Thank god the performances bring the nuance Bay himself can’t summon. Wahlberg is very good playing sensitive fools — think of his work in I Heart Huckabees and The Other Guys — and he’s especially fun as Daniel, who’s rocking a huge chip on his shoulder and carrying a lot of dumb ideas about what the world owes him. Daniel is one of those guys, bless his heart, who insists he’s smart, unaware of how not smart he is, and Wahlberg makes the guy’s idiocy surprisingly touching. Mackie conveys the absurdity of a super-sculpted dude so concerned with his masculinity that he’s accidentally rendered his dick inoperable. As for Johnson, this is the Rock that I really miss — the rising star who was still trying to prove himself and could believably play vulnerable and sweet. The Sun Gym Gang are filled with bad dudes, but Johnson’s Paul, a born-again Christian, is trying to change his ways, even though that somehow means extorting an innocent victim. All three actors dissect the silliness of swaggering, ultra-macho behavior — the sort you see frequently in a Michael Bay movie — and Pain & Gain soars when these skilled actors straight-facedly play such buffoons. 

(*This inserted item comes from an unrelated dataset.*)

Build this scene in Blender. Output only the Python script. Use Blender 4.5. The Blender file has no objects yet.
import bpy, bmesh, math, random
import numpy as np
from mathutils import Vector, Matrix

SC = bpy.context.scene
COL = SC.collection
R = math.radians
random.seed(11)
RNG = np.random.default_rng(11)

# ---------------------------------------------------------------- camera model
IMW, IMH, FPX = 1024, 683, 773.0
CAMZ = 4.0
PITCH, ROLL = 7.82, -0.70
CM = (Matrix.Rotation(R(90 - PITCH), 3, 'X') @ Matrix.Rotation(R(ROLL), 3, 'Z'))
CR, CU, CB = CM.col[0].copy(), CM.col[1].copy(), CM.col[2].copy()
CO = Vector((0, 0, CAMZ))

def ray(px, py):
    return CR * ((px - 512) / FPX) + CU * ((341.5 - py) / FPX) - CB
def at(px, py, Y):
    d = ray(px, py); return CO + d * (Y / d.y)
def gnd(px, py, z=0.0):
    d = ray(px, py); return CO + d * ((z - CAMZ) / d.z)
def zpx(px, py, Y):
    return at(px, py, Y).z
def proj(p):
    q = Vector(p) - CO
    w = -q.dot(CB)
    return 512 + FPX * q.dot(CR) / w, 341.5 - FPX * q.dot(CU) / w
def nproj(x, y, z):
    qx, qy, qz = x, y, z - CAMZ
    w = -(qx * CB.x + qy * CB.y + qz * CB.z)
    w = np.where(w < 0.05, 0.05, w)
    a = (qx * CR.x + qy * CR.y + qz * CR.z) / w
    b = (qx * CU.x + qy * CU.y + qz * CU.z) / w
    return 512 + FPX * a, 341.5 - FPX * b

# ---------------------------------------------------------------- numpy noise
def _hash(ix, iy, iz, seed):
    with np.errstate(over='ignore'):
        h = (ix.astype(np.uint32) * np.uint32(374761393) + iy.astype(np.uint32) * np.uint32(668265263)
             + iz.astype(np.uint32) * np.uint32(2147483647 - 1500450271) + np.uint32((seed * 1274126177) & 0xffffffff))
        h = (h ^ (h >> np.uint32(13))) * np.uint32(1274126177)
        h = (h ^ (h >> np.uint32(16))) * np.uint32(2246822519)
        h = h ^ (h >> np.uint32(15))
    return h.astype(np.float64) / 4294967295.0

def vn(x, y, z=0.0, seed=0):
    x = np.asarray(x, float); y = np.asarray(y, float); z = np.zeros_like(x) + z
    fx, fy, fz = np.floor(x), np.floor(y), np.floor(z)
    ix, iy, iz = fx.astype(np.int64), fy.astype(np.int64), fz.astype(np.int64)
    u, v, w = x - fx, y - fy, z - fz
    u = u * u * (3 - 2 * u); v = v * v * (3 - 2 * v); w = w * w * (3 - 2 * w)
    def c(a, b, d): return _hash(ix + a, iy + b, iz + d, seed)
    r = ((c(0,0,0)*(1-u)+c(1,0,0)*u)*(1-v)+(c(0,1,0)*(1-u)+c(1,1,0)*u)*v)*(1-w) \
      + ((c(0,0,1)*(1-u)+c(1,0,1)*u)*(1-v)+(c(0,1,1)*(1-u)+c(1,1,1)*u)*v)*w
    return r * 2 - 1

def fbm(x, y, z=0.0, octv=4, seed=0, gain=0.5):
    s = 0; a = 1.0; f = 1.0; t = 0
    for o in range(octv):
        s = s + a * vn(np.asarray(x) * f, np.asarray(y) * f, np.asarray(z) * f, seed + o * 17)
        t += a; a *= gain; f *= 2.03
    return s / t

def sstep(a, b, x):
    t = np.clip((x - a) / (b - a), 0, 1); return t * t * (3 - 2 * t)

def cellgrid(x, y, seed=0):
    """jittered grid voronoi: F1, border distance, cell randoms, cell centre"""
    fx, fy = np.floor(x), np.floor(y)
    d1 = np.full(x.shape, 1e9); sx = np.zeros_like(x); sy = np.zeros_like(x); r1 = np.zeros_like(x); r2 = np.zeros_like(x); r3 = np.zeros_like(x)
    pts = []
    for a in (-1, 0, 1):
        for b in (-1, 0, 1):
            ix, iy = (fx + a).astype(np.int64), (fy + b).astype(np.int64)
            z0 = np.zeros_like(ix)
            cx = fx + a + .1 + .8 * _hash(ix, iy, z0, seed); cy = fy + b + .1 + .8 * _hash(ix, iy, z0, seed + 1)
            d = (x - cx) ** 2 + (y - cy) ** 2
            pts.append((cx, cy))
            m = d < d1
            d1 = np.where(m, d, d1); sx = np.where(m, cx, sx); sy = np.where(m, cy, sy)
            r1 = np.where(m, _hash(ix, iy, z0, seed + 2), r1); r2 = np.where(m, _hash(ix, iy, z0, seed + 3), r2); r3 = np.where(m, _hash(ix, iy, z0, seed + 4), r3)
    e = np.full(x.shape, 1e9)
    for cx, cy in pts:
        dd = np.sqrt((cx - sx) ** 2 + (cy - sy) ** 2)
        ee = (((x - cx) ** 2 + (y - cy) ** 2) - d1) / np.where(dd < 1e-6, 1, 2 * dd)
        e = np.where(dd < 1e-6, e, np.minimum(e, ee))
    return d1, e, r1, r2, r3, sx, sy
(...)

Am I not giving Bay enough credit for this funny, occasionally subversive crime comedy? Maybe, but Pain & Gain’s worst elements — its cringe-y homophobia and irritating sexism — feel much more like Bay’s M.O., whereas the smarter commentary seems to emerge almost by mistake, or despite Bay. 

Pain & Gain was a modest hit, but soon Bay was back to doing Transformers sequels that broke box-office records, this odd little curiosity quickly forgotten by the masses. But talk to a Bay super-fan, and you may be surprised how often it comes up. Pain & Gain is both a Bay film and very much not a Bay film. Ten years later, that’s still this absorbing movie’s greatest selling point and nagging limitation: Bay so embodies this macho-dude world that he’s too close to it. He knows the Sun Gym Gang are funny, but he may not fully understand how funny they are.